Reel/Real Imact: Three Billboards and March for Our Lives

As thousands of students have rallied together for Saturday’s March for Our Lives to protest anti-gun violence following the Parkland, Florida school shooting last month, protestors again enlisted help from the Oscar-winning film Three Billboards Outside Ebing, Missouri.

In the film, a mother (played by Best Actress Oscar winner Frances McDormand) uses large signs to berate police for failing to catch her daughter’s killer.

Calling out the NRA and politicians, multiple Billboards-inspired campaigns were spotted throughout the streets of cities’ rallies including those in Washington D.C. and London.

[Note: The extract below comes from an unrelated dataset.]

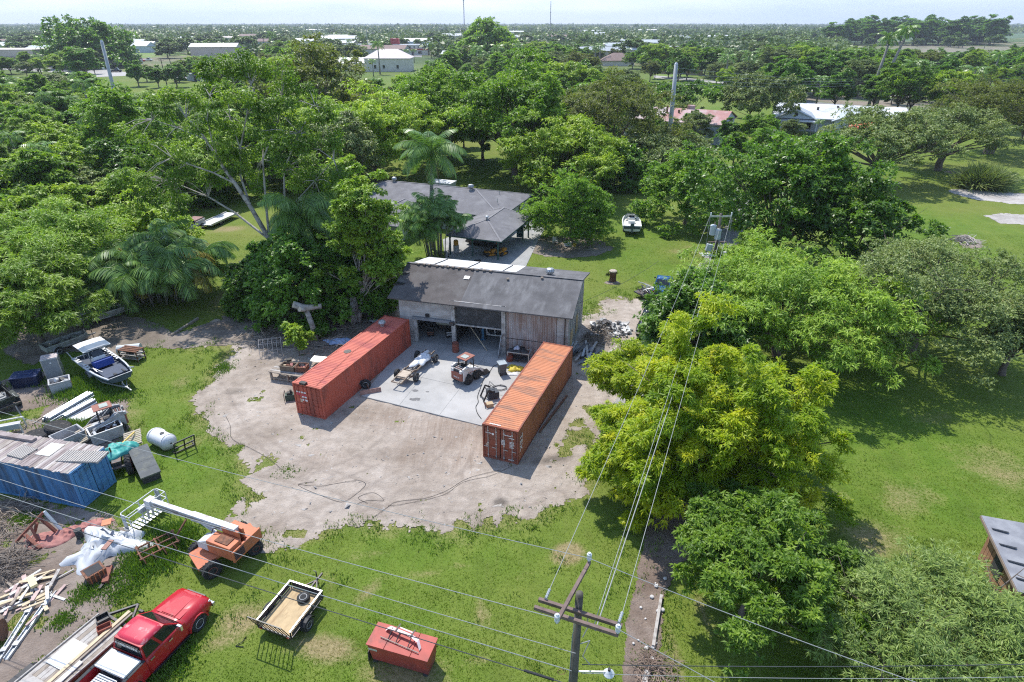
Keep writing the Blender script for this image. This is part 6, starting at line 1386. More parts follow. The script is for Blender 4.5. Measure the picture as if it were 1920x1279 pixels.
def red_pickup():
 t=thing('pickup_truck','bright red crew cab pickup with a sun bleached roof and white lidded tool box','pickup',(-15.55,19.8,0),1.215)
 b=MB()
 b.loft([ring_x(x,*q)for x,q in((1.0,(0.62,.50,.66,.86,.74,.68)),(0.93,(0.80,.42,.80,1.02,.92,.72)),(0.70,(0.90,.38,.84,1.13,.97,.78)),(0.1,(0.95,.36,.87,1.19,1.0,.85)),(-0.70,(0.97,.36,.90,1.25,1.0,.85)),(-0.9,(0.97,.36,.93,1.26,1.0,.85)),(-2.66,(0.97,.36,.93,1.26,1.0,.85)))])
 body=b.build('body',REDCAR,t,True,bevel=0.0)
 b=MB()
 b.prism([(0.86,-.52,1.085),(0.86,.52,1.085),(-0.62,.70,1.275),(-0.62,-.70,1.275)],(0,0,0.018));b.prism([(0.80,-.24,1.11),(0.80,.24,1.11),(-0.58,.40,1.30),(-0.58,-.40,1.30)],(0,0,0.02));b.build('hood',REDCAR,t,bevel=0.012)
 greenhouse(t,-2.66,-0.72,0.93,1.25,-2.56,-1.36,0.76,1.86,SUNRED,REDCAR,(0.44,))
 # wheel arches, wheels
 for x in(0,-3.57):
  for s in(-1,1):
   b=MB()
   pts=[(x+.52*math.cos(a),s*1.0,.37+.52*math.sin(a))for a in[math.pi*k/8 for k in range(9)]]
   b.tube(pts,0.045,5);b.build('wheel_arch',REDCAR,t)
   b=MB();b.prism([(x+.47*math.cos(a),s*0.985,.37+.47*math.sin(a))for a in[math.pi*k/10 for k in range(11)]]+[(x-.47,s*.985,.3),(x+.47,s*.985,.3)],(0,s*0.012,0));b.build('wheel_well',BLACK,t)
   wheel(t,(x,s*0.90,0.40),0.40,0.28,RIM_STEEL)
   # doors, handles, mirrors, lights, bumpers
 for s in(-1,1):
  for x0,x1 in((-0.62,-1.62),(-1.64,-2.58)):
   b=MB();b.prism([(x0,s*1.0,.5),(x1,s*1.0,.5),(x1,s*.955,1.2),(x0,s*.955,1.2)],(0,s*.012,0));d=b.build('door',REDCAR,t,bevel=0.006)
   b=MB();b.box((x1+.16,s*1.02,1.10),(.2,.04,.05));b.build('handle',CHROME,d)
  b=MB();b.box((-0.98,s*1.12,1.36),(.12,.24,.30));b.beam((-0.95,s*.92,1.28),(-0.97,s*1.06,1.30),.06,.05);b.build('mirror',CHROME if s<0 else BLACK,t,bevel=0.015)
  b=MB();b.box((0.86,s*.76,.84),(.16,.26,.20));b.build('headlight',LAMPW,t,bevel=0.02)
  b=MB();b.beam((-0.6,s*.97,.34),(-2.6,s*.97,.34),.16,.06);b.build('running_board',BLACK,t)
  b=MB();b.box((-4.93,s*.9,.98),(.06,.14,.34));b.build('tail_light',LAMPR,t)
 b=MB();b.box((1.02,0,.52),(.16,1.86,.22));b.build('front_bumper',CHROME,t,bevel=0.03)
 b=MB();b.box((0.99,0,.86),(.06,1.1,.26));b.build('grille',BLACK,t)
 b=MB();b.box((-5.05,0,.55),(.18,1.9,.2));b.build('rear_bumper',CHROME,t,bevel=0.03)
 # bed
 for s in(-1,1):
  b=MB();b.loft([[(x,s*.99,.40),(x,s*1.0,.85),(x,s*.96,1.24),(x,s*.84,1.24),(x,s*.82,.62)]for x in(-2.70,-4.95)]);b.build('bed_side',REDCAR,t)
  b=MB();b.box((-3.82,s*.90,1.252),(2.24,.15,.02));b.build('bed_rail',BEDLINER,t)
 b=MB();b.box((-3.82,0,.60),(2.24,1.70,.06));b.box((-2.74,0,.92),(.05,1.66,.62));b.build('bed_floor',BEDLINER,t)
 b=MB();b.box((-4.93,0,.93),(.07,1.68,.62));b.build('tailgate',REDCAR,t)
 # windscreen banner on the rear window
 b=MB();b.prism([(-2.652,-.70,1.62),(-2.652,.70,1.62),(-2.617,.66,1.80),(-2.617,-.66,1.80)],(-0.018,0,.004));bn=b.build('banner',BLACK,t)
 text_part('FL MOBILE WELDING',0.135,bn,LETTER_W,(-2.668,0.0,1.71),(R(80),0,R(-90)))
 return t
red_pickup()
def tool_box():
 a=1.215;ox,oy=-15.55,19.8
 t=thing('tool_box','white lidded aluminium tool box across the red pickup bed','tool box',(ox+math.cos(a)*-3.2,oy+math.sin(a)*-3.2,0.63),a)
 b=MB();b.box((0,0,0.30),(0.72,1.34,0.56));b.build('body',GALV,t)
 b=MB();b.box((0,0,0.66),(0.84,1.66,0.12));b.build('lid',WHITE,t,bevel=0.012)
 for s in(-.4,.4):
  b=MB();b.box((-.37,s,.45),(.02,.14,.1));b.build('latch',BLACK,t)
 t2=thing('welder_unit','ribbed grey machine in the red pickup bed behind the tool box','machine',(ox+math.cos(a)*-4.1,oy+math.sin(a)*-4.1,0.63),a)
 b=MB();b.box((0,0,.24),(.8,1.0,.48));b.build('body',GALV,t2)
 for k in range(8):
  b=MB();b.box((-.33+k*.095,0,.5),(.03,.96,.05));b.build('fin',GREYROOF,t2)
tool_box()
def flat_trailer():
 t=thing('flat_trailer','long flat car trailer with a plank deck parked left of the red pickup','trailer',(-19.0,18.0,0),1.15)
 for s in(-1,1):
  b=MB();b.beam((-4.6,s*.95,.62),(1.4,s*.95,.62),.10,.16);b.build('frame_rail',RUST,t)
  b=MB();b.beam((-4.6,s*1.0,.78),(1.4,s*1.0,.78),.06,.08);b.build('side_rail',WOOD_GREY,t)
  for x in(-2.6,-1.75):wheel(t,(x,s*1.16,.36),.36,.22)
  b=MB();b.loft([[(-3.1,s*1.05,.58),(-3.1,s*1.3,.58)],[(-2.9,s*1.05,.8),(-2.9,s*1.3,.8)],[(-1.5,s*1.05,.8),(-1.5,s*1.3,.8)],[(-1.25,s*1.05,.58),(-1.25,s*1.3,.58)]],closed=False);b.build('fender',BLACK,t)
 for k in range(8):
  b=MB();b.box((-1.6,-.82+k*.234,.73),(5.9,.215,.05));b.build('plank',WOOD_GREY if k%3 else WOOD,t)
 b=MB();b.beam((1.4,.9,.6),(2.6,0,.55),.09,.12);b.beam((1.4,-.9,.6),(2.6,0,.55),.09,.12);b.beam((1.5,-.95,.66),(1.55,.95,.66),.12,.12);b.build('tongue',STEEL,t)
 return t
flat_trailer()
def deck_load():
 a=1.15
 def at(x,y,z):return(-19.0+x*math.cos(a)-y*math.sin(a),18.0+x*math.sin(a)+y*math.cos(a),z)
 for(x,y,z,sx,sy,sz,rz,m,nm,lb,ct)in(
 (-.55,.25,.775,1.25,1.05,.03,.03,WHITE,'sheet','square white board on the flat trailer','board'),(-2.6,.15,.775,1.6,1.35,.03,.02,WOOD_GREY,'sheet','grey worn board at the back of the flat trailer','board'),
 (-1.1,-.62,.79,1.1,.32,.05,.04,WHITE,'strip','white strip lying along the flat trailer','board'),(-.1,-.33,.83,4.3,.16,.06,.03,WOOD_NEW,'timber','long pale timber lying on the flat trailer','timber'),(.05,-.48,.80,4.0,.10,.05,.02,WOOD,'timber','second darker timber beside the pale one','timber')):
  t=thing(nm,lb,ct,at(x,y,z),a+rz);b=MB();b.box((0,0,sz/2),(sx,sy,sz));b.build('board',m,t)
 t=thing('brick_red_tray','small rust red open steel tray on the flat trailer','tray',at(.95,-.05,.78),a-.5)
 b=MB()
 for s in(-1,1):b.box((0,s*.17,.1),(.55,.03,.2));b.box((s*.27,0,.1),(.03,.34,.2))
 b.box((0,0,.02),(.54,.34,.03));b.build('tray',mat('brick_red',(0.27,0.085,0.055),.8),t)
 t=thing('black_crate','black open crate at the nose of the flat trailer','crate',at(1.25,.45,.78),a-.4)
 b=MB()
 for s in(-1,1):b.box((0,s*.22,.11),(.5,.03,.22));b.box((s*.25,0,.11),(.03,.44,.22))
 b.build('rim',BLACK,t);b=MB();b.box((0,0,.02),(.47,.41,.03));b.build('bottom',STEEL,t)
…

Like the signage in the Martin McDonagh film, with black text on a red background, some Billboards-inspired signs read, “To gun violence, we can’t respond with silence,” “We want a shot at our future, not to be shot,” “Gun violence kills 32 people a day. Not just a school issue, it’s an epidemic” and “We will be the change, because you couldn’t be.”

Other signs called out Paul Ryan and Marco Rubio: “17 dead in Parkland and still not assault weapon ban? How come, Paul Ryan?” and “49 dead at Pulse nightclub and still no universal background checks. How come Marco Rubio?”

Soon after the Parkland, Fla. shooting, an online activist group organized a Three Billboards-inspired campaign outside Marco Rubio’s office in Doral, Florida and in downtown Miami and Little Havana. “Slaughtered in school,” “And still no gun control?,” “How come, Marco Rubio?” read the message, sprawled across the three mobile billboards.

Rubio has received backlash for his alliance with the NRA, having reportedly received $3.3 million in contributions from the National Rifle Association as of October 2017.

Three Billboards-inspired protest was also staged after the Grenfell Tower apartment fire in London and in Hollywood, after the sexual harassment and assault accusations made against public figures.